Ensaio

A filosofia e o poder têm uma tensão sexual não resolvida

A série ficcional 'Merlí' é mote para a análise do ensino de Filosofia nas escolas

TEXTO RAPHAEL DOUGLAS TENÓRIO
ILUSTRAÇÕES LUÍSA VASCONCELOS

01 de Outubro de 2018

No seriado, o professor Merlí traz o espírito crítico da filosofia para a sala de aula

No seriado, o professor Merlí traz o espírito crítico da filosofia para a sala de aula

Ilustração Luísa Vasconcelos

[conteúdo exclusivo para assinantes | ed. 214 | outubro de 2018]

Onde mora o algoritmo também vive o que salva. Exatamente, estamos falando de Netflix e suas séries. Há séries filosóficas? Sim. Trazem algo novo para a filosofia. Calma. O que há de novo quando falamos de filosofia? Em filosofia, novo não necessariamente é bom. A bem da verdade, quase nunca é. O considerável em filosofia é o que envelheceu, cravou-se de impressões, tatuou-se de experiências, sofreu resistência e mostrou-se maturável.

Não é sem razão que o personagem principal da série catalã Merlí, originalmente exibida na TV3 e desde 2016 no Netflix, sobre um professor de filosofia e sua simpática turma, não é uma jovem promessa acadêmica. Merlí Bergeron, vivido pelo ator Francesc Orella, é um sujeito de meia-idade, recém-despejado, em vias de morar com a mãe, cheio de conflitos com o filho, querendo recuperar o sentido da paternidade e cujos defeitos e qualidades de um homem médio entram em simbiose com as cogitações filosóficas cultivadas em ambiente escolar e fora dele. Um homem com vocação para ensinar, sem dúvida. O encantador da trama é que Merlí não é um vencedor, assim como tradicionalmente se considera marginal a filosofia e a quem a ela se associa.

A série não se faz totalmente filosófica, uma vez que precisa seguir todos os protocolos para ser “hashtagueada” por uma determinada faixa etária sem causar overdose intelectual. No entanto, ousa, ao dar nomes de correntes filosóficas e filósofos a cada capítulo. Todos já mortos: o consumo de um produto racional do passado no mais atual hoje. A virtude de Héctor Lozano, criador da série, é expor como a filosofia é paradoxalmente aquilo que pode atualizar um sujeito desatualizando-o.



O seriado é um almoço com diversos tipos de guarnição. Do carnívoro ao vegano. A filosofia é apenas um dos pratos. Quem assiste à série na esperança de se alimentar apenas de filosofia não sairá com a nutrição completa: mas certamente não morrerá de fome.

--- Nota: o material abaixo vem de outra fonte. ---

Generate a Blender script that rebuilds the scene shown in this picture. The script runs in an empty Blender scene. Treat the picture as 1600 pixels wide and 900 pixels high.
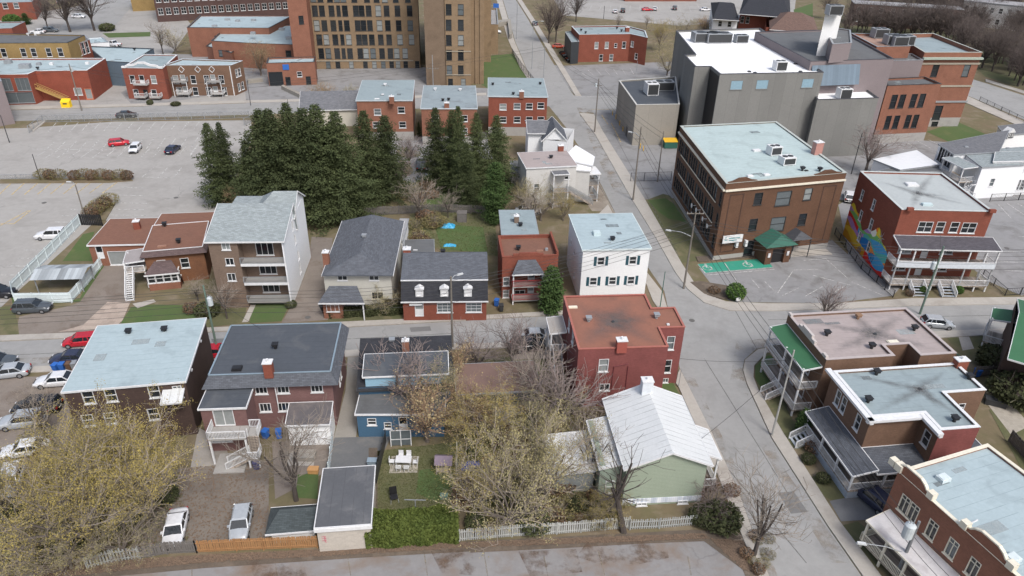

A série digere filósofos e filosofias na tentativa de fortalecer intelectualmente a musculatura de cada episódio ao versar sobre inúmeros temas: de dramas adolescentes a profundas questões pedagógicas.

É bela ênfase ao espírito crítico e à necessidade de buscar a felicidade que o professor espraia constantemente entre seus jovens discípulos. É a casa escolar na qual gostaríamos de morar. Uma morada onde a educação é intimista e a filosofia, no sentido mais profundo da palavra, torna-se o autêntico achegamento ao saber em clima de amizade.